July 28, 2020 - The happiest of birthdays to wonderful Jacques d’Amboise, eighty-six today, a constant source of charm, enthusiasm, and communicative glee. When I took the “New York Times” job in 2007, Jacques - director of the National Dance Institute - was one of the many leading figures in dance I tried not to mix with.
I didn’t stand a chance. At the first NDI performance I attended in 2007, I snuck in furtively, and sat where I thought nobody would find me. Jacques, however, knew I was there somewhere, and despite having painful knees came charging down a flight of stairs saying “Where’s Mr England? I have to tell him about Freddie Ashton!”
And we were off, with me losing my heart immediately to this man whom Ashton had singled out at age seventeen (yes, 17!) to partner Diana Adams in the leading roles of his new ballet, “Picnic at Tintagel” (1952) before I was born and before Balanchine or anybody else had created a role for him. Over the next twelve years, I met Jacques for the occasional lunch: he would tell me about how badly Balanchine behaved to Ashton, how he, Jacques, always visited Ashton in London in subsequent years, about having been slated to dance the original cast of Robbins’s “Afternoon of a Faun” (1953) (“Jerry took so long to make a ballet, and I was a young man in a hurry - I went to Mr Balanchine to let me change the rehearsal schedule”), about the revelation of how Balanchine spoke of the role of Apollo as with no role he created for Jacques, and much more. I’m especially proud that I brought him to speak at the filmed 2018 New York Public Library seminar on “Apollo”, where, with marvellous generosity over two afternoons, he interacted with Edward Villella and Ib Andersen (two of Balanchine’s later Apollos), Suki Schorer, Kay Mazzo, Kyra Nichols, and other Balanchine alumni.

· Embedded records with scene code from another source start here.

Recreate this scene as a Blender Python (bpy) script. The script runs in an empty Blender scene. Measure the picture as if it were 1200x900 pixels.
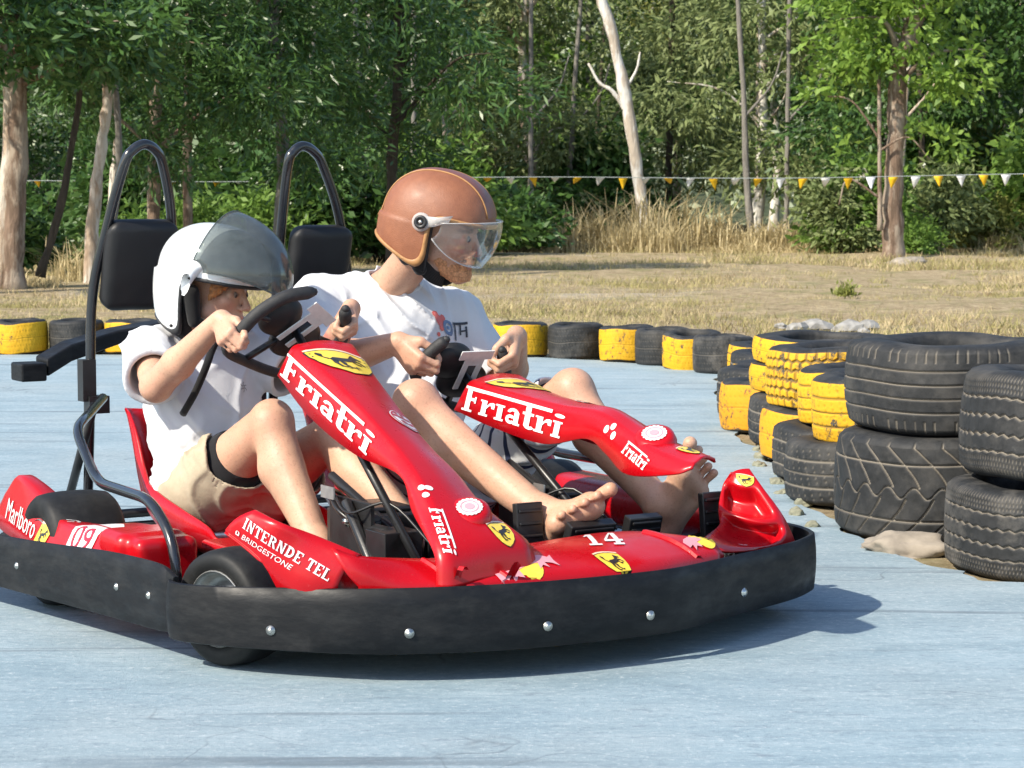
import bpy, bmesh, math, random
import numpy as np
from mathutils import Vector, Matrix, Euler
from mathutils.bvhtree import BVHTree
random.seed(7); RNG = np.random.default_rng(11)
SC = bpy.context.scene
COL = SC.collection
R = math.radians

# ------------------------------------------------------------------ objects
def link(o, parent=None):
    COL.objects.link(o)
    if parent is not None: o.parent = parent
    return o
def tag(o, label, cat, group=None):
    o['label'] = label; o['category'] = cat
    if group: o['group'] = group
    return o
def empty(name, loc=(0, 0, 0), rz=0):
    o = bpy.data.objects.new(name, None); o.empty_display_size = .1
    link(o); o.location = loc; o.rotation_euler = (0, 0, rz); return o
def setkind(o, k): o['kind'] = k; return o
def mesh_np(name, verts, quads=None, tris=None, mat=None, parent=None, smooth=False, uv=None):
    """mesh object from numpy arrays (quads Nx4, tris Mx3)"""
    me = bpy.data.meshes.new(name)
    verts = np.asarray(verts, np.float32)
    me.vertices.add(len(verts)); me.vertices.foreach_set('co', verts.ravel())
    idx = []; tot = []
    if quads is not None and len(quads): idx.append(np.asarray(quads, np.int32).ravel()); tot.append(np.full(len(quads), 4, np.int32))
    if tris is not None and len(tris): idx.append(np.asarray(tris, np.int32).ravel()); tot.append(np.full(len(tris), 3, np.int32))
    idx = np.concatenate(idx); tot = np.concatenate(tot)
    start = np.concatenate([[0], np.cumsum(tot)[:-1]]).astype(np.int32)
    me.loops.add(len(idx)); me.loops.foreach_set('vertex_index', idx)
    me.polygons.add(len(tot)); me.polygons.foreach_set('loop_start', start)
    try: me.polygons.foreach_set('loop_total', tot)
    except Exception: pass
    if smooth: me.polygons.foreach_set('use_smooth', np.ones(len(tot), bool))
    if uv is not None:
        l = me.uv_layers.new(name='UVMap'); l.data.foreach_set('uv', np.asarray(uv, np.float32)[idx].ravel())
    me.update(calc_edges=True)
    if mat: me.materials.append(mat)
    return link(bpy.data.objects.new(name, me), parent)

class MB:
    """collects pieces of one mesh object"""
    def __init__(s): s.v = []; s.f = []; s.sm = []; s.mi = []
    def add(s, vs, fs, smooth=False, mi=0):
        b = len(s.v); s.v += [tuple(map(float, p)) for p in vs]
        for f in fs: s.f.append(tuple(b + i for i in f)); s.sm.append(smooth); s.mi.append(mi)
    def box(s, c, size, M=None, mi=0, taper=1.0):
        x, y, z = [a / 2 for a in size]; vs = []
        for sx, sy, sz in ((-1,-1,-1),(1,-1,-1),(1,1,-1),(-1,1,-1),(-1,-1,1),(1,-1,1),(1,1,1),(-1,1,1)):
            t = taper if sz > 0 else 1
            p = Vector((sx * x * t, sy * y * t, sz * z))
            if M is not None: p = M @ p
            vs.append(p + Vector(c))
        s.add(vs, [(3,2,1,0),(4,5,6,7),(0,1,5,4),(1,2,6,5),(2,3,7,6),(3,0,4,7)], mi=mi)
    def tube(s, pts, r, n=10, cap=True, mi=0, smooth=True):
        pts = [Vector(p) for p in pts]; rs = r if isinstance(r, (list, tuple)) else [r] * len(pts)
        prev = None; rings = []
        for i, p in enumerate(pts):
            t = (pts[min(i + 1, len(pts) - 1)] - pts[max(i - 1, 0)]).normalized()
            if prev is None:
                a = Vector((0, 0, 1)) if abs(t.z) < .9 else Vector((1, 0, 0))
                x = t.cross(a).normalized()
            else: x = (prev - t * prev.dot(t)).normalized()
            prev = x; y = t.cross(x)
            rings.append([p + (x * math.cos(2 * math.pi * k / n) + y * math.sin(2 * math.pi * k / n)) * rs[i] for k in range(n)])
        vs = [q for ring in rings for q in ring]; fs = []
        for i in range(len(pts) - 1):
            for k in range(n):
                fs.append((i*n+k, i*n+(k+1)%n, (i+1)*n+(k+1)%n, (i+1)*n+k))
        s.add(vs, fs, smooth, mi)
        if cap:
            s.add(rings[0], [tuple(range(n))[::-1]], False, mi); s.add(rings[-1], [tuple(range(n))], False, mi)
    def lathe(s, prof, c=(0, 0, 0), axis='Z', n=24, M=None, mi=0, smooth=True, close=False):
        """prof: (radius, height) list"""
        vs = []
        for r_, h in prof:
            for k in range(n):
                a = 2 * math.pi * k / n; p = Vector((r_ * math.cos(a), r_ * math.sin(a), h))
                if axis == 'Y': p = Vector((p.x, p.z, p.y))
                if axis == 'X': p = Vector((p.z, p.x, p.y))
                if M is not None: p = M @ p
                vs.append(p + Vector(c))
        fs = []; m = len(prof)
        for i in range(m if close else m - 1):
            j = (i + 1) % m
            for k in range(n): fs.append((i*n+k, i*n+(k+1)%n, j*n+(k+1)%n, j*n+k))
        s.add(vs, fs, smooth, mi)
    def grid(s, P, smooth=True, mi=0, closed_u=False):
        P = [[Vector(p) for p in row] for row in P]; n = len(P[0]); vs = [p for row in P for p in row]; fs = []
        for i in range(len(P) - 1):
            for k in range(n if closed_u else n - 1):
                fs.append((i*n+k, i*n+(k+1)%n, (i+1)*n+(k+1)%n, (i+1)*n+k))
        s.add(vs, fs, smooth, mi)
    def build(s, name, mats, parent=None, bevel=0, solid=0, sub=0, wn=False, offset=-1, recalc=True):
        me = bpy.data.meshes.new(name); me.from_pydata(s.v, [], s.f)
        me.polygons.foreach_set('use_smooth', s.sm); me.polygons.foreach_set('material_index', s.mi)
        for m in (mats if isinstance(mats, (list, tuple)) else [mats]): me.materials.append(m)
        if recalc:
            bm = bmesh.new(); bm.from_mesh(me); bmesh.ops.remove_doubles(bm, verts=bm.verts, dist=1e-5)
            bmesh.ops.recalc_face_normals(bm, faces=bm.faces); bm.to_mesh(me); bm.free()
        o = link(bpy.data.objects.new(name, me), parent)
        if solid: md = o.modifiers.new('s', 'SOLIDIFY'); md.thickness = solid; md.offset = offset
        if bevel: md = o.modifiers.new('b', 'BEVEL'); md.width = bevel; md.segments = 2; md.limit_method = 'ANGLE'; md.angle_limit = R(35)
        if sub: md = o.modifiers.new('u', 'SUBSURF'); md.levels = sub; md.render_levels = sub
        return o

def spline(pts, n=8):
    """Catmull-Rom through pts"""
    P = [np.array(p, float) for p in pts]; P = [2*P[0]-P[1]] + P + [2*P[-1]-P[-2]]; out = []
    for i in range(1, len(P) - 2):
        for k in range(n):
            t = k / n; a, b, c, d = P[i-1], P[i], P[i+1], P[i+2]
            out.append(.5 * ((2*b) + (c-a)*t + (2*a-5*b+4*c-d)*t*t + (3*b-a-3*c+d)*t**3))
    out.append(P[-2]); return [tuple(p) for p in out]
def rounded(pts, rad, n=5):
    """polyline with its corners rounded"""
    P = [Vector(p) for p in pts]; out = [P[0]]
    for i in range(1, len(P) - 1):
        a = (P[i-1] - P[i]); b = (P[i+1] - P[i]); r = min(rad, a.length * .48, b.length * .48)
        p0 = P[i] + a.normalized() * r; p2 = P[i] + b.normalized() * r
        for k in range(n + 1):
            t = k / n; out.append(p0 * (1-t)**2 + P[i] * 2*t*(1-t) + p2 * t*t)
    out.append(P[-1]); return out

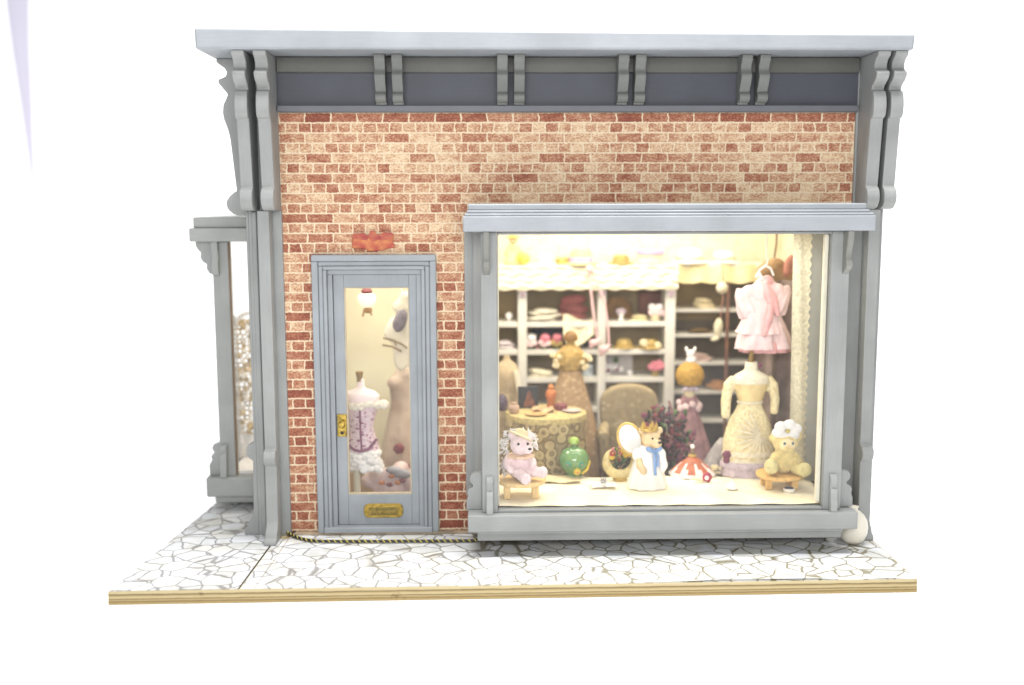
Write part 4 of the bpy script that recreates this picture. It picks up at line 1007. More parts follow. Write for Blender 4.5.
for px, dy, r, m, lb in ((536, -.22, 11, mat('gold_plate', (.58, .36, .15), .4, .15, 9), 'orange tinted plate at the front of the round table'), (572, -.03, 9.5, mat('lilac_plate', (.50, .42, .40), .4, .12, 9), 'pale lilac plate at the right of the round table')):
    b = ontab(px, dy)
    tag(recenter(MB().lathe(b, [(r * .5 * s, 0), (r * s, 1.6 * s), (r * 1.02 * s, 2 * s), (r * .6 * s, .9 * s), (.1 * s, .7 * s)], 24).build('plate', m), b), lb, 'plate')
b = ontab(543, .02)
def crumple(a, c): return b + Vector(((a - .5) * 22 * s, (c - .5) * 22 * s, s * (2.2 + 2 * math.sin(a * 8) * math.sin(c * 6 + 1))))
tag(recenter(MB().grid(crumple, 14, 10).build('folded_scarf', mat('apricot_scarf', (.58, .36, .20), .7, .2, 9)), b), 'apricot scarf heaped in the middle of the round table', 'scarf')

# slanting wooden rod under the table front
a_, b_ = at(540, 454, .78), at(562, 459, .78)
tag(recenter(MB().tube([a_, b_, at(584, 466, .8)], .03, 8).build('wooden_rod', mat('red_brown_wood', (.30, .13, .05), .5, .2, 6)), a_), 'thin red brown wooden rod lying behind the pink bear', 'rod')
o_ = at(556, 478, .86)
tag(recenter(MB().ell(o_, (.22, .10, .15)).ell(o_ + Vector((.12, -.02, .06)), (.12, .09, .10)).ell(o_ + Vector((-.14, 0, .05)), (.1, .08, .09)).build('cloth_bundle', mat('brown_felt', (.17, .10, .05), .9, .25, 14, .5, 30)), o_ - Vector((0, 0, .15))), 'brown cloth bundle on the floor between the pink bear and the green bottle', 'cloth bundle')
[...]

“A wild boy made civilised by art” is how Balanchine told Jacques he saw the title role of “Apollo”; Jacques - who always felt that was his own autobiography - has never ceased to be grateful to the choreographer who changed his life and introduced him to the civilising power of art.
I was privileged that, in 2016 and subsequent years, Jacques asked me to interview him for the Balanchine Foundation about four or more of his roles - Apollo, El Capitán in “Stars and Stripes”, the “Tschaikovsky pas de deux”, and “Who Cares?” A great treat for me. The photograph above is from our “Who Cares?” Interview, which I happily watched for the first time today. The “Apollo” one is yet better. All on YouTube!